Give the number of lines in this listing that contain the word "scene", and nothing else.
==== Records shown
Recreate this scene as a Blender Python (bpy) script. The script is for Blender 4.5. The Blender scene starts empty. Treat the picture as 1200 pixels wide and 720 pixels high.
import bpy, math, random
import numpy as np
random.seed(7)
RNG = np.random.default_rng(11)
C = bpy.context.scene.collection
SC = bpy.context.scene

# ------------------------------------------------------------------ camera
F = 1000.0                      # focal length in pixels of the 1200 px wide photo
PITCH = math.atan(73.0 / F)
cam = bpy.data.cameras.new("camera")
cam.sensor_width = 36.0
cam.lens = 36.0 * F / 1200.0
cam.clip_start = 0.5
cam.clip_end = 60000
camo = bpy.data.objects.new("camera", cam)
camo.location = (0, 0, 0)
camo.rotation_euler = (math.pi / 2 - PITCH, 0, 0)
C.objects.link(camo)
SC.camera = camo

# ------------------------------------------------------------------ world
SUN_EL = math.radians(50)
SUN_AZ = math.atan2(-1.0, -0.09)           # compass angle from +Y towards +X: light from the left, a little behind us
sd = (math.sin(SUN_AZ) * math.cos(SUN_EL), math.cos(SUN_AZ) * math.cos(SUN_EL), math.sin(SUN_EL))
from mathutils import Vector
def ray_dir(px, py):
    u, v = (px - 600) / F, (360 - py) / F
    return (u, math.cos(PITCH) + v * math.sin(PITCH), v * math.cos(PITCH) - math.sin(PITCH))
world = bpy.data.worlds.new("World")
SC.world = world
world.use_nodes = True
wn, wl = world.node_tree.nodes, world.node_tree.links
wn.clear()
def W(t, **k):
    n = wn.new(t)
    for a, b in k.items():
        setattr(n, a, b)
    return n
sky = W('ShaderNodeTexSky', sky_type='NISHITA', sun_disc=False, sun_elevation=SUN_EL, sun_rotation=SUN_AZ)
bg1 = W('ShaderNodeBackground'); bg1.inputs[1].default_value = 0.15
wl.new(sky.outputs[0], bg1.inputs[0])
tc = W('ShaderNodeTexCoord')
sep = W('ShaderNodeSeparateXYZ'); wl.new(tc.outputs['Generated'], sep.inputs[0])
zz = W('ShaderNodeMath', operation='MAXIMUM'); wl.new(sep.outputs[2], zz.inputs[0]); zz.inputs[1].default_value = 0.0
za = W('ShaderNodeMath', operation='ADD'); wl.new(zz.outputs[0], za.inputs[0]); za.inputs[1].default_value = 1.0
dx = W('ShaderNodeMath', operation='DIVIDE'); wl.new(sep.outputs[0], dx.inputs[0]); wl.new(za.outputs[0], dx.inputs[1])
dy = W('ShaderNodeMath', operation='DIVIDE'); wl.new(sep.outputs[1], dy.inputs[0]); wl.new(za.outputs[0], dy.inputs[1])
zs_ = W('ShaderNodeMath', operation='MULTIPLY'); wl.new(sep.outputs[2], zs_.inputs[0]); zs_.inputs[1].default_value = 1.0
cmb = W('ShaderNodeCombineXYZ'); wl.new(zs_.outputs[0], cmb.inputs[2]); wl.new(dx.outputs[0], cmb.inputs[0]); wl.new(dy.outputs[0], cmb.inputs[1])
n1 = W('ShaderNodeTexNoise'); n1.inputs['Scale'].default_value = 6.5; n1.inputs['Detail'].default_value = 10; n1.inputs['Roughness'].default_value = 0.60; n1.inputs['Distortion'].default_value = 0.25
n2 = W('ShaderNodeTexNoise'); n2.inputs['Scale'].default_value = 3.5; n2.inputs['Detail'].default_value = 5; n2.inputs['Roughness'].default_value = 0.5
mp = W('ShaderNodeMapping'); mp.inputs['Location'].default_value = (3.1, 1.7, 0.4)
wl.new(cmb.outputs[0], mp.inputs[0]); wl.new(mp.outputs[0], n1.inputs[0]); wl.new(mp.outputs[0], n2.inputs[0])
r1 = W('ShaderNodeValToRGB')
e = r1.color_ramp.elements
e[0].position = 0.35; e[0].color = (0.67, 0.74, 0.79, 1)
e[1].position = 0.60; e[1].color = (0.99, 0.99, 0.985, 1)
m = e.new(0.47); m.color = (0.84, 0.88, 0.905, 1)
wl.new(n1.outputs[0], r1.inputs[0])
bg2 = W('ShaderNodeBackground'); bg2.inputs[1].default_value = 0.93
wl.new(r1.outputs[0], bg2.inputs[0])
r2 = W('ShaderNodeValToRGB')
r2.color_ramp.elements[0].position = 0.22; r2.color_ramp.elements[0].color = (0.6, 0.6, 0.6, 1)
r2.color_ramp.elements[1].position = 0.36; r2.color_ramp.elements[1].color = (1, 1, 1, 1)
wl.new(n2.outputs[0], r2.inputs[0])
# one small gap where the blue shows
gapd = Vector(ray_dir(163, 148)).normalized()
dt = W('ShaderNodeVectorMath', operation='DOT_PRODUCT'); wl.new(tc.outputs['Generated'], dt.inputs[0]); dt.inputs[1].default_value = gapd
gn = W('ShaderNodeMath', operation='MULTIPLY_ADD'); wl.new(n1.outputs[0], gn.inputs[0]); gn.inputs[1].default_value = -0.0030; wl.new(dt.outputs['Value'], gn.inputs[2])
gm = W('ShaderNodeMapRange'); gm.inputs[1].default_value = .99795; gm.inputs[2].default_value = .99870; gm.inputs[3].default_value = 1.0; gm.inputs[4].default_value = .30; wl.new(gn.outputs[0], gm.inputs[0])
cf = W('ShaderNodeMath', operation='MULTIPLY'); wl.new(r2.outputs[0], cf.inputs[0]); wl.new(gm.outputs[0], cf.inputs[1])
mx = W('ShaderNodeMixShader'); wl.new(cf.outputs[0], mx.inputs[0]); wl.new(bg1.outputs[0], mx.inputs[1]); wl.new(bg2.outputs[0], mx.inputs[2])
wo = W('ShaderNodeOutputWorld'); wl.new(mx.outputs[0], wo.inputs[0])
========
==== Records shown
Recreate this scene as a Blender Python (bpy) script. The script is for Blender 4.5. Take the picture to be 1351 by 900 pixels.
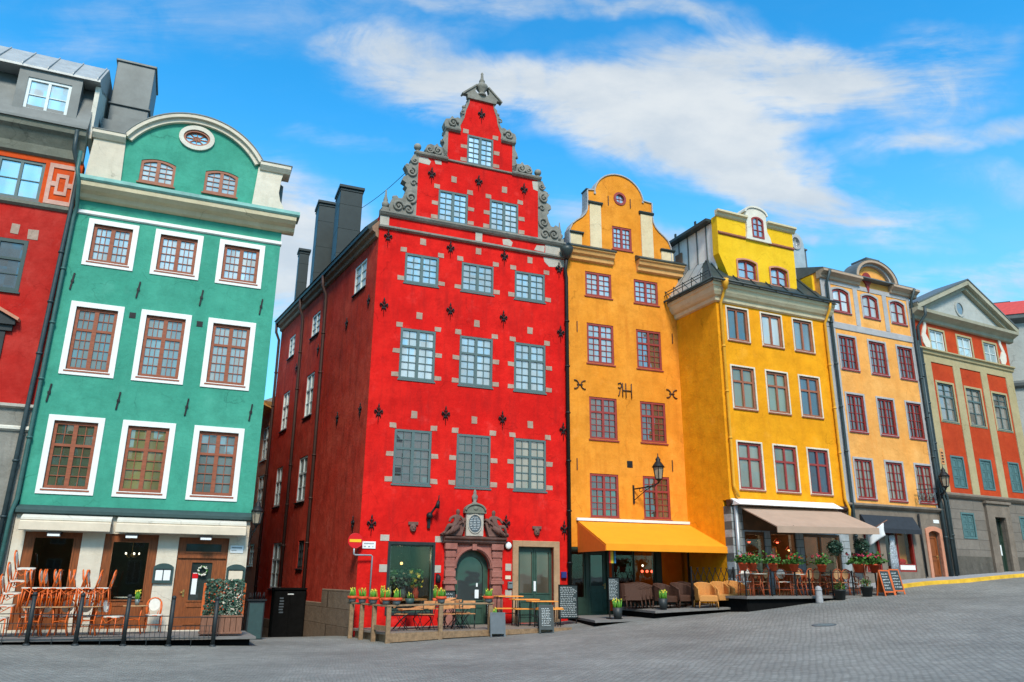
========
==== Records shown
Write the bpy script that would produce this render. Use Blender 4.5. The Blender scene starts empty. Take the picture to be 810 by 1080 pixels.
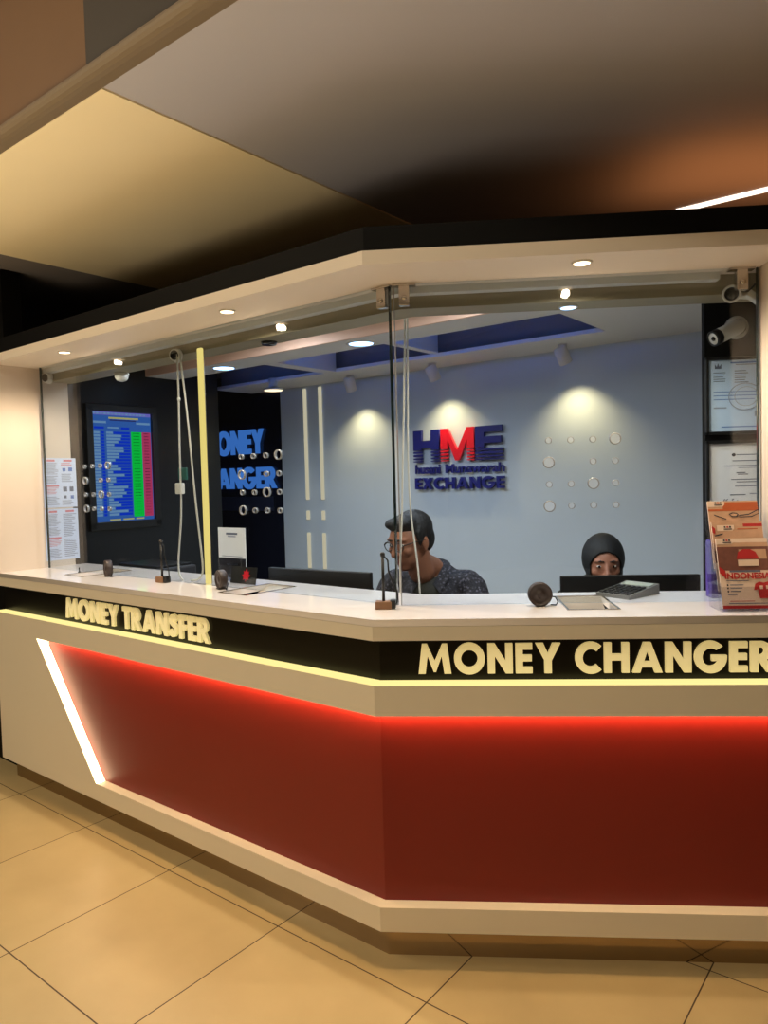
========
* **Task solution**: 5